Needham Town Forest

Metrowest MA

Needham Town Forest

1360 Central Ave
Needham  Massachusetts  02492
United States








The Needham Town Forest, sometimes known as the High Rock Town Forest, is a relatively small but trail dense area. It consists of more than 200 acres of mature woods with a few small ponds. There is one scenic overlook at the top of High Rock in the easternmost section of the forest. One degrading woods road runs through most of the forest and all of the singletracks lead off of it. The singletracks are fun. Not so technical that you'll have to get off your bike very often, but busy enough that you'll never be in danger of falling asleep as you ride. They wind all around the forest and interconnect in a random manner. This makes it impossible to ride all of the forest's trails without doing at least a few trail repeats. In all there are about 9 miles of good singletrack trails in the forest. The old road that I mentioned is about a mile long. On the southern end of the forest you’ll find Camp Nehoiden a large area that has its own trails. There's also a connecting trail to Needham's Farley Pond conservation area.
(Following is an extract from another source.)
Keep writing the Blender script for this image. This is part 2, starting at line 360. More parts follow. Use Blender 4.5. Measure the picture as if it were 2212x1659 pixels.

Years ago the town of Needham asked NEMBA to lay out some trails on this parcel. NEMBA did and the trails are still there. Though, over the years, they have since been joined by many new additions. The Needham Town Forest was the site of two old Boston Cup mountain bike races. Today the trails are maintained by the town and a host of volunteers.

Some very technical and fun singletracks have sprouted up in recent years, making good use of rock faces and other technical challenges.  It's now possible to do an extended ride solely on tight, twisty, challenging singletracks.  However, definitely look before you ride some of these features, as some are extremely challenging. These trails are currently unblazed.

Some of the forest's trails are marked with tiny birdhouses the roofs of which are colored green, red, yellow, blue or white to indicate which trail you're on. There are also colored blazes on many trees that supplement the birdhouses. A map of the forest is located on the signboard at the parking area and copies are available at the Needham Town Hall.

One trail takes you by a wooden train trestle – Not yet on the Scenic Register of Historic Sites, still, it’s probably the most unusual and tallest one that you'll see in Massachusetts.All levels of riders can ride most of the park's trails. Though a few will require some advanced singletrack skills. Riding in the Needham Town Forest is a blast. You can link together the forest's trails to make an almost unending variety of rides. And given the lack of long hills, this is one of those areas where you can ride the trails in both directions and enjoy yourself just as much.

On my last visit I challenged myself by turning left on the first trail (red markings) leading off the dirt road at the parking lot. I continued taking left turns, riding out to neighborhead trailheads in many cases, until I found myself once again on the red trail back at the same place. This perimeter loop was 4.5 miles long. But there were many, many trails that I didn’t explore. Diving back into the forest I rode for the rest of the afternoon, occasionally finding myself on familiar trails, but not able to ride them all.

Stick to the singletracks and you’ll have a good, though mostly moderate, technical ride. Stick to the fireroads and you’ll have found the perfect place to introduce a new rider or youngster to mountain biking.

My guess is that if you ride here once, that you'll be back.

From the north or south on Rte. 128 / 95: Take exit 17 and follow route 135 through Needham Center. Immediately after the center turn left on Marked Tree Road and follow it through a few intersections until you come to a "T" intersection on Central Avenue. Turn left, go 100 yards and turn left into the Needham Town Forest parking area. (A dirt road.)

Many of the forest's trails lead into people's back yards. Respect property rights by not trespassing. Stay off the trails when they're muddy.